[Source data]:
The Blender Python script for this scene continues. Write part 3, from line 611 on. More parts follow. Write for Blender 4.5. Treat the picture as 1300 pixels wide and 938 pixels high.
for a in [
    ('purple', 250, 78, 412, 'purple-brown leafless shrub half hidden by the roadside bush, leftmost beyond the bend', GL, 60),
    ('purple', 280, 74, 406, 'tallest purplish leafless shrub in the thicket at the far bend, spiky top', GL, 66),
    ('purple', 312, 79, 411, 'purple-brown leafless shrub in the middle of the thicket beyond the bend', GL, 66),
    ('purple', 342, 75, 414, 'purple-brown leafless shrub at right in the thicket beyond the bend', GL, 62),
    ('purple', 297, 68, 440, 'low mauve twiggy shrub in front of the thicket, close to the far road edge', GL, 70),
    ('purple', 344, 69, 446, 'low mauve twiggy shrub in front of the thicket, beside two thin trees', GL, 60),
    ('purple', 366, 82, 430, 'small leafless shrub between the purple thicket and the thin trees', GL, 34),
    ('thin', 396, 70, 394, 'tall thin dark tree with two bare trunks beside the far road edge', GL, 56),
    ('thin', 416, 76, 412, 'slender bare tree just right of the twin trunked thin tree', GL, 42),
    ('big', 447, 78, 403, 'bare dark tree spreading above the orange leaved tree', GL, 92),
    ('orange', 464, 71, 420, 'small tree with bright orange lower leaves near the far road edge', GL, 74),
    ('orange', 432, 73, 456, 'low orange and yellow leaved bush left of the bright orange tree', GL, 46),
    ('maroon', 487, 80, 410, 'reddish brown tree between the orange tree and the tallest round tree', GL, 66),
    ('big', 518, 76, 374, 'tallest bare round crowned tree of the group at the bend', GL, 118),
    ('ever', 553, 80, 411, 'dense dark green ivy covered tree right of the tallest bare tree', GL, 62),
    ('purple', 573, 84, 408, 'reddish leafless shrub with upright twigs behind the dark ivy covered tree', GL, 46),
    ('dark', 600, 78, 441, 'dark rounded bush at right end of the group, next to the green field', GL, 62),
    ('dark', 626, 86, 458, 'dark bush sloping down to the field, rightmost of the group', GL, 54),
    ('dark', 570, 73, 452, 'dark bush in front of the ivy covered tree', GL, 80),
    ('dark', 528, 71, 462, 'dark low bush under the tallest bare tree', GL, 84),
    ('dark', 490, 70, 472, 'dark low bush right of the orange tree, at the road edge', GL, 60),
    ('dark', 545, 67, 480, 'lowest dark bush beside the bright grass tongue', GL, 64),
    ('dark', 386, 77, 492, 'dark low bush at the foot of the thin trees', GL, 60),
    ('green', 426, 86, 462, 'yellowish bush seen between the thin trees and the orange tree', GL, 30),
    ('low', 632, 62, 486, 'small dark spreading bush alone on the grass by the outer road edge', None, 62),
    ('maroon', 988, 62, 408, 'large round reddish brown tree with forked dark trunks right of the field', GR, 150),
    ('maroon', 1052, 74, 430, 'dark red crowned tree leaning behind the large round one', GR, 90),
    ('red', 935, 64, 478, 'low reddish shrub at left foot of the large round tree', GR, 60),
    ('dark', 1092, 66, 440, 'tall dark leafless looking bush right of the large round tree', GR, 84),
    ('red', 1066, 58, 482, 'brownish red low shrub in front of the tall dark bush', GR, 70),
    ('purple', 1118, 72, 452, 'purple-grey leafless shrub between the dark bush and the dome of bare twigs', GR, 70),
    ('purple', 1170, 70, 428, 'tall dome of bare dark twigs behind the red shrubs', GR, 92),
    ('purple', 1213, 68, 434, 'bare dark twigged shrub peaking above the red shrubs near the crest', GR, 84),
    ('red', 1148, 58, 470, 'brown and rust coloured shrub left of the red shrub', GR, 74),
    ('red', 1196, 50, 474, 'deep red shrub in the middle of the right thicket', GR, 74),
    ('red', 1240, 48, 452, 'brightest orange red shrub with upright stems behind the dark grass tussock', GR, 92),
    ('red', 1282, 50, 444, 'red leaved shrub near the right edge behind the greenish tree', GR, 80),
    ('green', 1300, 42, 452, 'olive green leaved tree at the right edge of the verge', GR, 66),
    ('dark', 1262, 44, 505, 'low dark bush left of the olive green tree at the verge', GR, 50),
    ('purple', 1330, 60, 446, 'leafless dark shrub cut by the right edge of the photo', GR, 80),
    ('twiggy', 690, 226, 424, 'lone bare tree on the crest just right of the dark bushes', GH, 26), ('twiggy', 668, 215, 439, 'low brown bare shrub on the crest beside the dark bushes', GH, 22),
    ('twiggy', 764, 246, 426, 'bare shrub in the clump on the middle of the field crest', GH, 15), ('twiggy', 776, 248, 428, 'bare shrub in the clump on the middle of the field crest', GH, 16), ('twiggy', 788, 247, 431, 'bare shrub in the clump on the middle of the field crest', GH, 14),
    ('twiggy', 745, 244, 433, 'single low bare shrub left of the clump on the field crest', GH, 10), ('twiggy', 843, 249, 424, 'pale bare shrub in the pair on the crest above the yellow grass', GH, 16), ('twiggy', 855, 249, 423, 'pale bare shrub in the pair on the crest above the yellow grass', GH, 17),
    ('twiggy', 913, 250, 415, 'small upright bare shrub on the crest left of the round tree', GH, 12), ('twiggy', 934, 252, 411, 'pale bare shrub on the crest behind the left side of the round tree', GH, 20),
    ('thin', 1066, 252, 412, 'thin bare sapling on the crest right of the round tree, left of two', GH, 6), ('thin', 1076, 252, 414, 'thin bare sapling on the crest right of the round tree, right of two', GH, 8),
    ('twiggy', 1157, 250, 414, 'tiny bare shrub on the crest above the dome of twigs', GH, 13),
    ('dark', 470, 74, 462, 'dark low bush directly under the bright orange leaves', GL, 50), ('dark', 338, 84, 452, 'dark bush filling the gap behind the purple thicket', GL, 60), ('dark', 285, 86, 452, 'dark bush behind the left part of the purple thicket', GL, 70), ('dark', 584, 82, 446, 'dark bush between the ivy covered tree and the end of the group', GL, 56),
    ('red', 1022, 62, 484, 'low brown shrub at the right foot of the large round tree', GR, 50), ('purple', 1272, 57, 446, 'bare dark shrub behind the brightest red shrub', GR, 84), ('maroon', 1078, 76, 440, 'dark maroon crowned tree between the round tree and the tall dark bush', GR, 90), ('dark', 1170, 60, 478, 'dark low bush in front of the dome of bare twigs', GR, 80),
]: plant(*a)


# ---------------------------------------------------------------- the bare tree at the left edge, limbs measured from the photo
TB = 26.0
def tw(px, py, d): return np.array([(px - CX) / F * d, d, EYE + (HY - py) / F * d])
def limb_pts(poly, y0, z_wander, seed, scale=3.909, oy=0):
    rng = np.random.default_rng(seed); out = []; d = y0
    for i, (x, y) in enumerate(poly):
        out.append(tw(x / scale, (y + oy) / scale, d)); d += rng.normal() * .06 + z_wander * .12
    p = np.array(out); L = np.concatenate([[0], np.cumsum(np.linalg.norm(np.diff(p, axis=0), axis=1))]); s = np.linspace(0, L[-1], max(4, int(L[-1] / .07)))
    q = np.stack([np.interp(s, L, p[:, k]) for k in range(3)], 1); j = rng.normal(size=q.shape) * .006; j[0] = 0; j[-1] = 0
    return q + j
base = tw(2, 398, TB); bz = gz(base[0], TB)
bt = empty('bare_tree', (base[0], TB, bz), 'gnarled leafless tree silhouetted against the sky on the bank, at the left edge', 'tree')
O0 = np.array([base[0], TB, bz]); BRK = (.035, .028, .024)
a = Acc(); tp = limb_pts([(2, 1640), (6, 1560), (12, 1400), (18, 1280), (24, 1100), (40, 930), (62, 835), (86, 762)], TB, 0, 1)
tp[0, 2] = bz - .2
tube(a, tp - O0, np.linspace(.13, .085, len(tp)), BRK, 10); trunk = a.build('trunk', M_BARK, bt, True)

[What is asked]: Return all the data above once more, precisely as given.

[Task answer]:
The Blender Python script for this scene continues. Write part 3, from line 611 on. More parts follow. Write for Blender 4.5. Treat the picture as 1300 pixels wide and 938 pixels high.
for a in [
    ('purple', 250, 78, 412, 'purple-brown leafless shrub half hidden by the roadside bush, leftmost beyond the bend', GL, 60),
    ('purple', 280, 74, 406, 'tallest purplish leafless shrub in the thicket at the far bend, spiky top', GL, 66),
    ('purple', 312, 79, 411, 'purple-brown leafless shrub in the middle of the thicket beyond the bend', GL, 66),
    ('purple', 342, 75, 414, 'purple-brown leafless shrub at right in the thicket beyond the bend', GL, 62),
    ('purple', 297, 68, 440, 'low mauve twiggy shrub in front of the thicket, close to the far road edge', GL, 70),
    ('purple', 344, 69, 446, 'low mauve twiggy shrub in front of the thicket, beside two thin trees', GL, 60),
    ('purple', 366, 82, 430, 'small leafless shrub between the purple thicket and the thin trees', GL, 34),
    ('thin', 396, 70, 394, 'tall thin dark tree with two bare trunks beside the far road edge', GL, 56),
    ('thin', 416, 76, 412, 'slender bare tree just right of the twin trunked thin tree', GL, 42),
    ('big', 447, 78, 403, 'bare dark tree spreading above the orange leaved tree', GL, 92),
    ('orange', 464, 71, 420, 'small tree with bright orange lower leaves near the far road edge', GL, 74),
    ('orange', 432, 73, 456, 'low orange and yellow leaved bush left of the bright orange tree', GL, 46),
    ('maroon', 487, 80, 410, 'reddish brown tree between the orange tree and the tallest round tree', GL, 66),
    ('big', 518, 76, 374, 'tallest bare round crowned tree of the group at the bend', GL, 118),
    ('ever', 553, 80, 411, 'dense dark green ivy covered tree right of the tallest bare tree', GL, 62),
    ('purple', 573, 84, 408, 'reddish leafless shrub with upright twigs behind the dark ivy covered tree', GL, 46),
    ('dark', 600, 78, 441, 'dark rounded bush at right end of the group, next to the green field', GL, 62),
    ('dark', 626, 86, 458, 'dark bush sloping down to the field, rightmost of the group', GL, 54),
    ('dark', 570, 73, 452, 'dark bush in front of the ivy covered tree', GL, 80),
    ('dark', 528, 71, 462, 'dark low bush under the tallest bare tree', GL, 84),
    ('dark', 490, 70, 472, 'dark low bush right of the orange tree, at the road edge', GL, 60),
    ('dark', 545, 67, 480, 'lowest dark bush beside the bright grass tongue', GL, 64),
    ('dark', 386, 77, 492, 'dark low bush at the foot of the thin trees', GL, 60),
    ('green', 426, 86, 462, 'yellowish bush seen between the thin trees and the orange tree', GL, 30),
    ('low', 632, 62, 486, 'small dark spreading bush alone on the grass by the outer road edge', None, 62),
    ('maroon', 988, 62, 408, 'large round reddish brown tree with forked dark trunks right of the field', GR, 150),
    ('maroon', 1052, 74, 430, 'dark red crowned tree leaning behind the large round one', GR, 90),
    ('red', 935, 64, 478, 'low reddish shrub at left foot of the large round tree', GR, 60),
    ('dark', 1092, 66, 440, 'tall dark leafless looking bush right of the large round tree', GR, 84),
    ('red', 1066, 58, 482, 'brownish red low shrub in front of the tall dark bush', GR, 70),
    ('purple', 1118, 72, 452, 'purple-grey leafless shrub between the dark bush and the dome of bare twigs', GR, 70),
    ('purple', 1170, 70, 428, 'tall dome of bare dark twigs behind the red shrubs', GR, 92),
    ('purple', 1213, 68, 434, 'bare dark twigged shrub peaking above the red shrubs near the crest', GR, 84),
    ('red', 1148, 58, 470, 'brown and rust coloured shrub left of the red shrub', GR, 74),
    ('red', 1196, 50, 474, 'deep red shrub in the middle of the right thicket', GR, 74),
    ('red', 1240, 48, 452, 'brightest orange red shrub with upright stems behind the dark grass tussock', GR, 92),
    ('red', 1282, 50, 444, 'red leaved shrub near the right edge behind the greenish tree', GR, 80),
    ('green', 1300, 42, 452, 'olive green leaved tree at the right edge of the verge', GR, 66),
    ('dark', 1262, 44, 505, 'low dark bush left of the olive green tree at the verge', GR, 50),
    ('purple', 1330, 60, 446, 'leafless dark shrub cut by the right edge of the photo', GR, 80),
    ('twiggy', 690, 226, 424, 'lone bare tree on the crest just right of the dark bushes', GH, 26), ('twiggy', 668, 215, 439, 'low brown bare shrub on the crest beside the dark bushes', GH, 22),
    ('twiggy', 764, 246, 426, 'bare shrub in the clump on the middle of the field crest', GH, 15), ('twiggy', 776, 248, 428, 'bare shrub in the clump on the middle of the field crest', GH, 16), ('twiggy', 788, 247, 431, 'bare shrub in the clump on the middle of the field crest', GH, 14),
    ('twiggy', 745, 244, 433, 'single low bare shrub left of the clump on the field crest', GH, 10), ('twiggy', 843, 249, 424, 'pale bare shrub in the pair on the crest above the yellow grass', GH, 16), ('twiggy', 855, 249, 423, 'pale bare shrub in the pair on the crest above the yellow grass', GH, 17),
    ('twiggy', 913, 250, 415, 'small upright bare shrub on the crest left of the round tree', GH, 12), ('twiggy', 934, 252, 411, 'pale bare shrub on the crest behind the left side of the round tree', GH, 20),
    ('thin', 1066, 252, 412, 'thin bare sapling on the crest right of the round tree, left of two', GH, 6), ('thin', 1076, 252, 414, 'thin bare sapling on the crest right of the round tree, right of two', GH, 8),
    ('twiggy', 1157, 250, 414, 'tiny bare shrub on the crest above the dome of twigs', GH, 13),
    ('dark', 470, 74, 462, 'dark low bush directly under the bright orange leaves', GL, 50), ('dark', 338, 84, 452, 'dark bush filling the gap behind the purple thicket', GL, 60), ('dark', 285, 86, 452, 'dark bush behind the left part of the purple thicket', GL, 70), ('dark', 584, 82, 446, 'dark bush between the ivy covered tree and the end of the group', GL, 56),
    ('red', 1022, 62, 484, 'low brown shrub at the right foot of the large round tree', GR, 50), ('purple', 1272, 57, 446, 'bare dark shrub behind the brightest red shrub', GR, 84), ('maroon', 1078, 76, 440, 'dark maroon crowned tree between the round tree and the tall dark bush', GR, 90), ('dark', 1170, 60, 478, 'dark low bush in front of the dome of bare twigs', GR, 80),
]: plant(*a)


# ---------------------------------------------------------------- the bare tree at the left edge, limbs measured from the photo
TB = 26.0
def tw(px, py, d): return np.array([(px - CX) / F * d, d, EYE + (HY - py) / F * d])
def limb_pts(poly, y0, z_wander, seed, scale=3.909, oy=0):
    rng = np.random.default_rng(seed); out = []; d = y0
    for i, (x, y) in enumerate(poly):
        out.append(tw(x / scale, (y + oy) / scale, d)); d += rng.normal() * .06 + z_wander * .12
    p = np.array(out); L = np.concatenate([[0], np.cumsum(np.linalg.norm(np.diff(p, axis=0), axis=1))]); s = np.linspace(0, L[-1], max(4, int(L[-1] / .07)))
    q = np.stack([np.interp(s, L, p[:, k]) for k in range(3)], 1); j = rng.normal(size=q.shape) * .006; j[0] = 0; j[-1] = 0
    return q + j
base = tw(2, 398, TB); bz = gz(base[0], TB)
bt = empty('bare_tree', (base[0], TB, bz), 'gnarled leafless tree silhouetted against the sky on the bank, at the left edge', 'tree')
O0 = np.array([base[0], TB, bz]); BRK = (.035, .028, .024)
a = Acc(); tp = limb_pts([(2, 1640), (6, 1560), (12, 1400), (18, 1280), (24, 1100), (40, 930), (62, 835), (86, 762)], TB, 0, 1)
tp[0, 2] = bz - .2
tube(a, tp - O0, np.linspace(.13, .085, len(tp)), BRK, 10); trunk = a.build('trunk', M_BARK, bt, True)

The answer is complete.